* [TASK PROMPT]:
Count how many lines hold the string "picture", and give only that number.

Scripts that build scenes
○ ○ ○ ○ ○ ○ ○

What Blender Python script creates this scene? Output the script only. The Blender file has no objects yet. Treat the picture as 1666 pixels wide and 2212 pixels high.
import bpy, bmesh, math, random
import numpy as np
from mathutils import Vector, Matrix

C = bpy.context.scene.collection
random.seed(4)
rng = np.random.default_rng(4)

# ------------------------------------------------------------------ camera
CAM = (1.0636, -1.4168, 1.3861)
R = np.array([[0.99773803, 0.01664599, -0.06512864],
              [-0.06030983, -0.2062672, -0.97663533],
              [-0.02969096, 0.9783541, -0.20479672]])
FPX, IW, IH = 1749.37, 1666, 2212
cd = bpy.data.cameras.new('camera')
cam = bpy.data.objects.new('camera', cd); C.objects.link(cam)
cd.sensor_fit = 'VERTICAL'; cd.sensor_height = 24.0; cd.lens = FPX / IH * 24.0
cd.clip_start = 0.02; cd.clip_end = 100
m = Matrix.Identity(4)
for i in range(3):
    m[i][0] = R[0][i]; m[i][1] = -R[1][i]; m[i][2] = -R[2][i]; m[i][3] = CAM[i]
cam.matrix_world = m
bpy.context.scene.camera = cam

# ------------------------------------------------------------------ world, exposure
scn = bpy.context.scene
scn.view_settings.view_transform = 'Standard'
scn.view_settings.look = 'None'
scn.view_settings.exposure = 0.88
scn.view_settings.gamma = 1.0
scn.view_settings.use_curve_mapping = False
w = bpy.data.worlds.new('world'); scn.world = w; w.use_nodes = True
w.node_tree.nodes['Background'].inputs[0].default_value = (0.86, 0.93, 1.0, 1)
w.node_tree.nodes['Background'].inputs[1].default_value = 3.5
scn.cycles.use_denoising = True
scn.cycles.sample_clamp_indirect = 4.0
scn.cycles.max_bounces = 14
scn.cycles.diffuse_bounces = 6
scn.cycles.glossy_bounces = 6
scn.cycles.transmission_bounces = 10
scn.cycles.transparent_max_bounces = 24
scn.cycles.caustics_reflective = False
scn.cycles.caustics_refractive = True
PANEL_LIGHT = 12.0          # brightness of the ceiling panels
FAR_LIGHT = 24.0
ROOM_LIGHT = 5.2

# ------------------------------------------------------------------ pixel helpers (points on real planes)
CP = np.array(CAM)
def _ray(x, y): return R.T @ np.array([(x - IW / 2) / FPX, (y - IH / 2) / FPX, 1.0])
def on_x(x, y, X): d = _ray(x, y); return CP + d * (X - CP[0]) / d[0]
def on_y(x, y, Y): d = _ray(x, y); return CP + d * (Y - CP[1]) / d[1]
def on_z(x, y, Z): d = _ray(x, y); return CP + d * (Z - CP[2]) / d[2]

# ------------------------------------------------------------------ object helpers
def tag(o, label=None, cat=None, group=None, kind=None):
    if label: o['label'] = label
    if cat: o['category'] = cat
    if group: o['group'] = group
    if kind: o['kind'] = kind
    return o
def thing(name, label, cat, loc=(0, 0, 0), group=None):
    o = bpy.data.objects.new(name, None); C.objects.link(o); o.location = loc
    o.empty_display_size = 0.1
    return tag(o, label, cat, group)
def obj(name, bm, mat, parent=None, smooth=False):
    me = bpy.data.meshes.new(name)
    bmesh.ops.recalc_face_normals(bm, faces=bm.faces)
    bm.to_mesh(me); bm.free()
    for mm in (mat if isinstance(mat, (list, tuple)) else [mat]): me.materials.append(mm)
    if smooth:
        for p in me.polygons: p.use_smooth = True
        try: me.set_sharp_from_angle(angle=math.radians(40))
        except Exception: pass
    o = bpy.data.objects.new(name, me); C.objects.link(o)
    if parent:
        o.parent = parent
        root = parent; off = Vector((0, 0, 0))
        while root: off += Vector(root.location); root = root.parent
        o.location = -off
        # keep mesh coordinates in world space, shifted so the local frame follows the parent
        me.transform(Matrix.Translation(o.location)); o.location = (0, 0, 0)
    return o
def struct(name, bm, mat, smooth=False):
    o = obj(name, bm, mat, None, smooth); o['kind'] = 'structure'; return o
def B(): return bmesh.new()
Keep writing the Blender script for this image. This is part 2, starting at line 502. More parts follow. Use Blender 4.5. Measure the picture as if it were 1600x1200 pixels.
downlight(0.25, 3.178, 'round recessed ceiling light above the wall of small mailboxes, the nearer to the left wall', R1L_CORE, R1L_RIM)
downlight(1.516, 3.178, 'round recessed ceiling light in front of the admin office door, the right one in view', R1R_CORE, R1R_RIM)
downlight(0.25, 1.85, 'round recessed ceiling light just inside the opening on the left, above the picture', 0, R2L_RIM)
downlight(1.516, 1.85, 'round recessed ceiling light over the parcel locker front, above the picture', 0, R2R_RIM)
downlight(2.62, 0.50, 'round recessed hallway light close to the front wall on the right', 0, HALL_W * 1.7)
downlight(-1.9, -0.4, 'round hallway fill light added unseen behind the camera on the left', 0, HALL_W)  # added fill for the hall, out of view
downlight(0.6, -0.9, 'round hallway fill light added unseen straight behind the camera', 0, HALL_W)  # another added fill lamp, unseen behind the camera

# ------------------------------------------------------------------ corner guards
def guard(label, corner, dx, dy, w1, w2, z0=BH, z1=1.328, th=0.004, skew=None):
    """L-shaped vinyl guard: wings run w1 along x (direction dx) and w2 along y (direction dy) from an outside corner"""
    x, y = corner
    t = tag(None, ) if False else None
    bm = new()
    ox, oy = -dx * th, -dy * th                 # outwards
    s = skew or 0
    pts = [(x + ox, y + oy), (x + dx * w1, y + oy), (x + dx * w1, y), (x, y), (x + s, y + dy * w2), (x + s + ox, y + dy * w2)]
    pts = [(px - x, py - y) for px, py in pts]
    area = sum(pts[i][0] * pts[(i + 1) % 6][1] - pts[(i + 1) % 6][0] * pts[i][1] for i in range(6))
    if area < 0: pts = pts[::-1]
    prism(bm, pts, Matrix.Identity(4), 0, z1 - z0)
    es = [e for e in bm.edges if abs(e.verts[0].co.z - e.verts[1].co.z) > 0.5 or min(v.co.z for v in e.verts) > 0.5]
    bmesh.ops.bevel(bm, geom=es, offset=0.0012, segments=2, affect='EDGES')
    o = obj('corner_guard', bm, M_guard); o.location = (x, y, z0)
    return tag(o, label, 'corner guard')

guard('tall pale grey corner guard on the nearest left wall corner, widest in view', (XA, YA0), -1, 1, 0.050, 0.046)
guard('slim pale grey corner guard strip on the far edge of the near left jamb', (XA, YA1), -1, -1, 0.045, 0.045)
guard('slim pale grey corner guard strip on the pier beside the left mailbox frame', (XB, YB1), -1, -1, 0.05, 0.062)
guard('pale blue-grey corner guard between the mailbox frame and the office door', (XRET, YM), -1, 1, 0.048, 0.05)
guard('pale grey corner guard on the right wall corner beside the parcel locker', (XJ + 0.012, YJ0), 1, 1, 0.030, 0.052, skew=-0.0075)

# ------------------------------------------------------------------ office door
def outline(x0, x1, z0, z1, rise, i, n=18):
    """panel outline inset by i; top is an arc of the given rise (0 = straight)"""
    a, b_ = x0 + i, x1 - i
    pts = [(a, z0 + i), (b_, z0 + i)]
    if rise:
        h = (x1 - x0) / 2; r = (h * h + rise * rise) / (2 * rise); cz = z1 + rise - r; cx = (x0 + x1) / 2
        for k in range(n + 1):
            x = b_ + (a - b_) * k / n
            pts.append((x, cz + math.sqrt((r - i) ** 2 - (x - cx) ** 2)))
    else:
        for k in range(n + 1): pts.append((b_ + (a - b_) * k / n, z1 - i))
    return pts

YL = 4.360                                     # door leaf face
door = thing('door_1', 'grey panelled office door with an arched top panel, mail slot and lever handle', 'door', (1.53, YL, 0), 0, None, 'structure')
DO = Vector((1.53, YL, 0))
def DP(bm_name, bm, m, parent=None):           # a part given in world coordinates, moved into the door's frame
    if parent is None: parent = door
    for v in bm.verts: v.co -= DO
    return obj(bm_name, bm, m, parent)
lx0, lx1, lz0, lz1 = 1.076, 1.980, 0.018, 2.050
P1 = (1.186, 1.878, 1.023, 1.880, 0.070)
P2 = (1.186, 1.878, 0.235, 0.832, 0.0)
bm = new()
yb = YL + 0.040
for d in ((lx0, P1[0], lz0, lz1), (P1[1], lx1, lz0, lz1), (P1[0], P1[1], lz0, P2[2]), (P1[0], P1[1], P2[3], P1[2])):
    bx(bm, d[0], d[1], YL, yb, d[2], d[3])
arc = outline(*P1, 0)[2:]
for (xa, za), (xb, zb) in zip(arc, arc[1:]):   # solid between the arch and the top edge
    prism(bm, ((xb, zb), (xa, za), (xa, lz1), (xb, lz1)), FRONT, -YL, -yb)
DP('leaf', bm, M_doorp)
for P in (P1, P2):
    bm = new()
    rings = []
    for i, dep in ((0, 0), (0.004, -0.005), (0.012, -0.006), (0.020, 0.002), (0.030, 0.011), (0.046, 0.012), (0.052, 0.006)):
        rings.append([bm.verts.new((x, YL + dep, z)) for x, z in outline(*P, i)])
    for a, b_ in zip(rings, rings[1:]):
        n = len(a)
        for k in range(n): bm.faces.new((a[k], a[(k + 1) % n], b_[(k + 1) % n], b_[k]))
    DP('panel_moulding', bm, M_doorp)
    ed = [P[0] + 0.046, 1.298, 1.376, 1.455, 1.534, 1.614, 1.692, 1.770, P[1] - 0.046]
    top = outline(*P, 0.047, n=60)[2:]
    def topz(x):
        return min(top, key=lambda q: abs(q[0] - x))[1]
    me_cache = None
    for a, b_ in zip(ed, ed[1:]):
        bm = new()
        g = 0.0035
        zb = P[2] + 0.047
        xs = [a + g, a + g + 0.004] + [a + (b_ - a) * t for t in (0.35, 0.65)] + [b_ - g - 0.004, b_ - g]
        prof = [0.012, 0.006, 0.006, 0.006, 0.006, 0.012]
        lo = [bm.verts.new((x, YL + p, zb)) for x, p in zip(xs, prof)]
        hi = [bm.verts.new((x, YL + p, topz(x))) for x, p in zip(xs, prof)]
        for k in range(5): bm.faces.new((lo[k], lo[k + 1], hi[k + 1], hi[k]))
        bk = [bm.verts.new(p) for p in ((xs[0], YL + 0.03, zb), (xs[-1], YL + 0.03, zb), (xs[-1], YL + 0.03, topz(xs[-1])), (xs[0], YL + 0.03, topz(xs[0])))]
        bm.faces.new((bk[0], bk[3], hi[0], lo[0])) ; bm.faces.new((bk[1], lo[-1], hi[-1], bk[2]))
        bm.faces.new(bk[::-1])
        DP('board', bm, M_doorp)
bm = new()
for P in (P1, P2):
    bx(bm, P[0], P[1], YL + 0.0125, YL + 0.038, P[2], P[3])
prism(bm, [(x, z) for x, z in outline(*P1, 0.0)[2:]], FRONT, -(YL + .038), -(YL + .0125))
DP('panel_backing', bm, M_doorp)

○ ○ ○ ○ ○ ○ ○

* [FULL RESPONSE]:
4